Por Laura L. Ruiz
En España se registran cuatro denuncias diarias que junto a los asesinatos machistas son la punta del iceberg del patriarcado
Casi dos años han pasado de la sentencia contra La Manada. En ese tiempo, el juicio mediático a la víctima no ha parado, los intentos por justificar a los agresores tampoco y, lo que es peor, no ha parado de aparecer nuevas «manadas». De nuevo el lenguaje nos juega una mala pasada al permitirnos nombrar como los grupos de animales que se unen por el bien común al grupo de hombres que solo van juntos para hacer algo que posiblemente no harían solos. Especismo y machismo, de la mano. Y no, tampoco se trata de sexo. Se trata de control y sometimiento. De hecho, a diferencia de la imagen que tenemos del violador solitario escondido en un callejón oscuro, las agresiones múltiples responden más a las dinámicas de grupo que a los deseos sexuales individuales. Muchas teorías apuntan a que, como ocurre con otros comportamientos, un hombre solo nunca se atrevería (e incluso no desearía) hacer eso sin el amparo de los otros. Otros que pueden ser amigos, conocidos o bien otras referencias masculinas.
Por eso, podemos decir que en contra de lo que puede parecer a priori, la Manada «original» no eran solo cinco hombres. Eran muchos más. Estaban en la judicatura, en el periodismo, en los partidos políticos, en las Fuerzas de Seguridad del Estado… en toda la sociedad. Todos ampararon de una forma u otra la violación grupal. Lo verdaderamente «histórico» de la sentencia fue que el poder popular —las millones de mujeres que salieron (salimos) a la calle— lograron (logramos) que la ley se dejara de interpretar para y a favor de quien se ha redactado.

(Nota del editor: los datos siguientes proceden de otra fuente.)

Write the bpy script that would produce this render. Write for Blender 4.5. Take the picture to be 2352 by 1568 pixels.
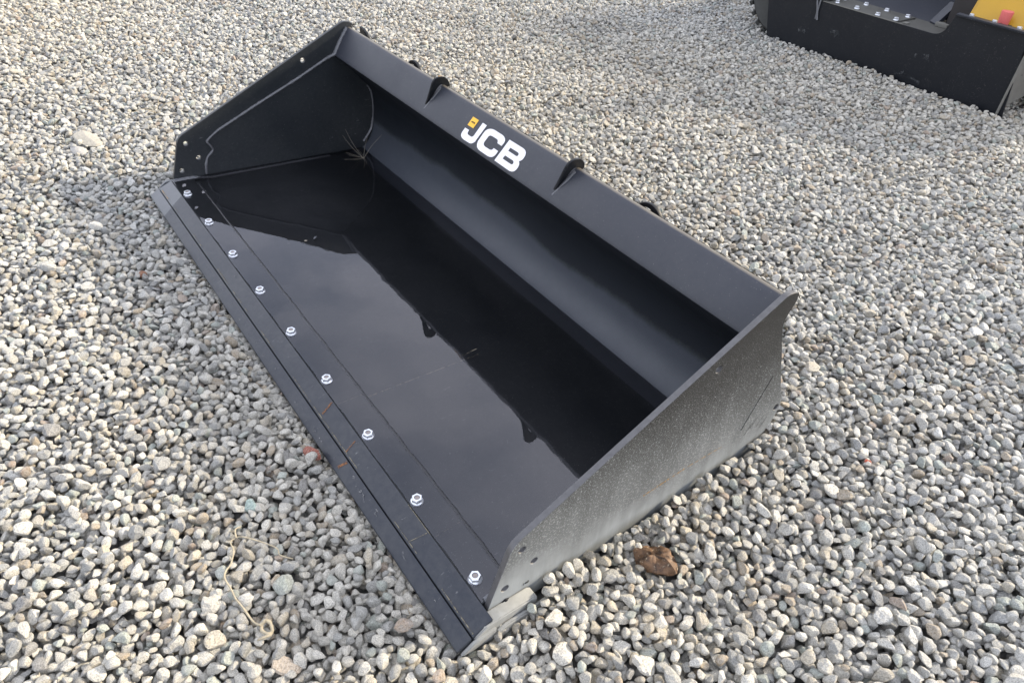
import bpy, bmesh, math, random
import numpy as np
from mathutils import Vector, Matrix, Euler
random.seed(5); RNG = np.random.default_rng(11)
S = bpy.context.scene
for o in list(bpy.data.objects): bpy.data.objects.remove(o)
COL = S.collection

# ------------------------------------------------------------------ camera
cd = bpy.data.cameras.new('camera'); cam = bpy.data.objects.new('camera', cd); COL.objects.link(cam)
cd.sensor_width = 36; cd.lens = 36 * .71698; cd.shift_y = -43.04 / 2352; cd.clip_start = .05; cd.clip_end = 500
yaw, pitch, roll = .8924, -.6503, .0863
_d = Vector((-math.sin(yaw) * math.cos(pitch), math.cos(yaw) * math.cos(pitch), math.sin(pitch)))
_r = Vector((math.cos(yaw), math.sin(yaw), 0)); _u = _r.cross(_d)
R2 = _r * math.cos(roll) + _u * math.sin(roll); U2 = _u * math.cos(roll) - _r * math.sin(roll)
M = Matrix((R2, U2, -_d)).transposed().to_4x4(); M.translation = Vector((3.1275, -1.1875, 1.5768))
cam.matrix_world = M; S.camera = cam

# ------------------------------------------------------------------ world + sun
SUN = Vector((.22, .90, .43)).normalized()
EL = math.asin(SUN.z); AZ = math.atan2(SUN.x, SUN.y)
w = bpy.data.worlds.new('World'); S.world = w; w.use_nodes = True
nt = w.node_tree; nt.nodes.clear()
out = nt.nodes.new('ShaderNodeOutputWorld'); bg = nt.nodes.new('ShaderNodeBackground'); nt.links.new(bg.outputs[0], out.inputs[0])
sky = nt.nodes.new('ShaderNodeTexSky'); sky.sky_type = 'NISHITA'; sky.sun_disc = False
sky.sun_elevation = EL; sky.sun_rotation = AZ; sky.dust_density = 2.0; sky.air_density = 1.0
tc = nt.nodes.new('ShaderNodeTexCoord'); mp = nt.nodes.new('ShaderNodeMapping'); mp.inputs['Scale'].default_value = (1, 1, 2.2)
nz = nt.nodes.new('ShaderNodeTexNoise'); nz.inputs['Scale'].default_value = 2.3; nz.inputs['Detail'].default_value = 7; nz.inputs['Roughness'].default_value = .55
cr = nt.nodes.new('ShaderNodeValToRGB'); cr.color_ramp.elements[0].position = .30; cr.color_ramp.elements[1].position = .56
cr.color_ramp.elements[0].color = (.12, .12, .12, 1); cr.color_ramp.elements[1].color = (.95, .95, .95, 1)
mx = nt.nodes.new('ShaderNodeMixRGB'); mx.inputs[2].default_value = (6.7, 6.8, 7.5, 1)
nt.links.new(tc.outputs['Generated'], mp.inputs[0]); nt.links.new(mp.outputs[0], nz.inputs[0]); nt.links.new(nz.outputs[0], cr.inputs[0])
nt.links.new(cr.outputs[0], mx.inputs[0]); nt.links.new(sky.outputs[0], mx.inputs[1]); nt.links.new(mx.outputs[0], bg.inputs[0])
bg.inputs[1].default_value = .125
sd = bpy.data.lights.new('sun', 'SUN'); sd.energy = 3.3; sd.angle = math.radians(5.0); sd.color = (1, .86, .64)
so = bpy.data.objects.new('sun', sd); COL.objects.link(so); so.rotation_euler = SUN.to_track_quat('Z', 'Y').to_euler()
S.view_settings.view_transform = 'Standard'; S.view_settings.look = 'None'; S.view_settings.gamma = 1
S.view_settings.exposure = 1.22

# ------------------------------------------------------------------ material helpers
class NT:
    def __init__(s, name):
        s.m = bpy.data.materials.new(name); s.m.use_nodes = True; s.t = s.m.node_tree; s.t.nodes.clear()
        s.out = s.n('ShaderNodeOutputMaterial'); s.co = s.n('ShaderNodeTexCoord')
    def n(s, typ, **k):
        x = s.t.nodes.new(typ)
        for a, b in k.items(): setattr(x, a, b)
        return x
    def l(s, a, b): s.t.links.new(a, b)
    def noise(s, scale, detail=4, rough=.55, vec=None, coord='Object'):
        x = s.n('ShaderNodeTexNoise'); x.inputs['Scale'].default_value = scale; x.inputs['Detail'].default_value = detail
        x.inputs['Roughness'].default_value = rough; s.l(vec if vec is not None else s.co.outputs[coord], x.inputs['Vector']); return x.outputs[0]
    def ramp(s, fac, *st):
        x = s.n('ShaderNodeValToRGB'); e = x.color_ramp.elements
        while len(e) < len(st): e.new(.5)
        for i, (p, c) in enumerate(st):
            e[i].position = p; e[i].color = (c, c, c, 1) if not hasattr(c, '__len__') else (*c, 1)
        s.l(fac, x.inputs[0]); return x.outputs[0]
    def mix(s, fac, a, b, mode='MIX'):
        x = s.n('ShaderNodeMixRGB', blend_type=mode)
        for i, v in enumerate((fac, a, b)):
            if isinstance(v, (int, float)): x.inputs[i].default_value = v if i == 0 else (v, v, v, 1)
            elif isinstance(v, tuple): x.inputs[i].default_value = (*v, 1)
            else: s.l(v, x.inputs[i])
        return x.outputs[0]
    def math(s, op, a, b=0., c=None):
        x = s.n('ShaderNodeMath', operation=op)
        for i, v in enumerate((a, b) if c is None else (a, b, c)):
            if isinstance(v, (int, float)): x.inputs[i].default_value = v
            else: s.l(v, x.inputs[i])
        return x.outputs[0]
    def sep(s, coord='Object'):
        x = s.n('ShaderNodeSeparateXYZ'); s.l(s.co.outputs[coord], x.inputs[0]); return x.outputs
    def bump(s, h, st=.3, dist=.002, nrm=None):
        x = s.n('ShaderNodeBump'); x.inputs['Strength'].default_value = st; x.inputs['Distance'].default_value = dist
        s.l(h, x.inputs['Height']);
        if nrm is not None: s.l(nrm, x.inputs['Normal'])
        return x.outputs[0]
    def pbr(s, col, rough=.5, metal=0., nrm=None, spec=.5):
        x = s.n('ShaderNodeBsdfPrincipled')
        for k, v in (('Base Color', col), ('Roughness', rough), ('Metallic', metal), ('Specular IOR Level', spec)):
            if isinstance(v, (int, float)): x.inputs[k].default_value = v
            elif isinstance(v, tuple): x.inputs[k].default_value = (*v, 1)
            else: s.l(v, x.inputs[k])
        if nrm is not None: s.l(nrm, x.inputs['Normal'])
        s.l(x.outputs[0], s.out.inputs[0]); return x
def plain(name, col, rough=.5, metal=0., var=.25, scale=30, bump=.15):
    m = NT(name); f = m.noise(scale, 5)
    a = tuple(c * (1 - var) for c in col); b = tuple(min(1, c * (1 + var)) for c in col)
    m.pbr(m.mix(f, a, b), m.ramp(f, (.3, rough * .85), (.7, min(1, rough * 1.15))), metal, m.bump(m.noise(scale * 8, 3), bump, .001)); return m.m
def paint(name, base=(.0135, .0168, .0205), rough=.38, dust=.16, scuff=True, grime=(.12, .12, .115), spec=.5):
    m = NT(name)
    big = m.noise(3.2, 5, .6); fine = m.noise(60, 4, .7)
    col = m.mix(m.ramp(m.math('MULTIPLY', big, fine), (.16, 0.), (.5, dust)), base, grime)
    if scuff:
        mp_ = m.n('ShaderNodeMapping'); mp_.inputs['Scale'].default_value = (1, .16, .6); mp_.inputs['Rotation'].default_value = (0, 0, .35); m.l(m.co.outputs['Object'], mp_.inputs[0])
        s1 = m.noise(110, 3, .8, mp_.outputs[0]); s2 = m.noise(5, 2, .5)
        f = m.math('MULTIPLY', m.ramp(s1, (.66, 0.), (.72, .7)), m.ramp(s2, (.5, 0.), (.62, 1.)))
        col = m.mix(f, col, (.16, .165, .17))
        sp = m.noise(330, 1, .3); col = m.mix(m.ramp(sp, (.75, 0.), (.78, .6)), col, (.3, .29, .27))
    r = m.ramp(m.noise(7, 6, .65), (.3, rough - .05), (.7, rough + .09))
    m.pbr(col, r, 0, m.bump(m.noise(260, 2), .06, .0006, m.bump(m.noise(9, 2), .05, .004)), spec); return m.m
P_IN = paint('dark_paint')
P_TOP = paint('dark_paint_skylit', base=(.027, .031, .043), rough=.44, dust=.12)  # same dark paint, with the sky's sheen put into a lighter, bluer base
P_EDGE = paint('dark_paint_blade', rough=.33, dust=.3)
P_MACH = paint('dark_paint_machine', base=(.0045, .006, .0095), rough=.5, dust=.04, spec=.3)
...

La verdadera alegría no vino porque la pena de cárcel aumentara sobre los acusados —ya que las penas punitivas no logran evitar nuevos ataques y son un mal parche al problema—, sino porque momentáneamente las mujeres fuimos escuchadas. Se llamó «violación» a la violación (no abuso) y se reconoció el trato vejatorio hacia la víctima. Momentáneamente, ya que los meses posteriores se vieron salpicados de noticias donde aparecían otras «manadas». ¿Significaba esto que había habido un efecto llamada? ¿Que siempre hubo y ahora se visualizaba el problema real?
La verdadera alegría no vino porque la pena de cárcel aumentara sobre los acusados, sino porque las mujeres fuimos escuchadas
Independientemente de esta reflexión —obligatoria entre otros para los medios de comunicación—, debemos pensar qué hay antes de que suceda una situación tan brutal como una violación grupal. En España se registran cuatro denuncias diarias. Denuncias que junto a los asesinatos machistas son la punta del iceberg del patriarcado. La mayoría son cometidas en la vivienda de la víctima o alrededores y sí, muchos de los agresores son conocidos de la víctima. El mito de que solo «monstruos» las cometen hace tiempo que debería haber desaparecido. Se trata de hombres que antes de atacar a una mujer, niña o niño ya ha probado su poder y control. «Son hijos sanos del patriarcado», dicen las consignas en las manifestaciones. Son aquellos que hacen que la prostitución sea uno de los negocios más lucrativos del mundo. Los «puteros», de los que nadie habla y están a nuestro alrededor. Igual de cerca que el que incomoda a una mujer por la calle, habla de «ideología de género» o ridiculiza el lenguaje inclusivo. Y es que estamos en una sociedad que permite los micromachismos que hacen que muchas agresiones se normalicen a diario. Desde feminizar la precariedad laboral, hasta justificar la brecha salarial machista, pasando por quienes dudan de una víctima de acoso o incluso justifican la discriminación.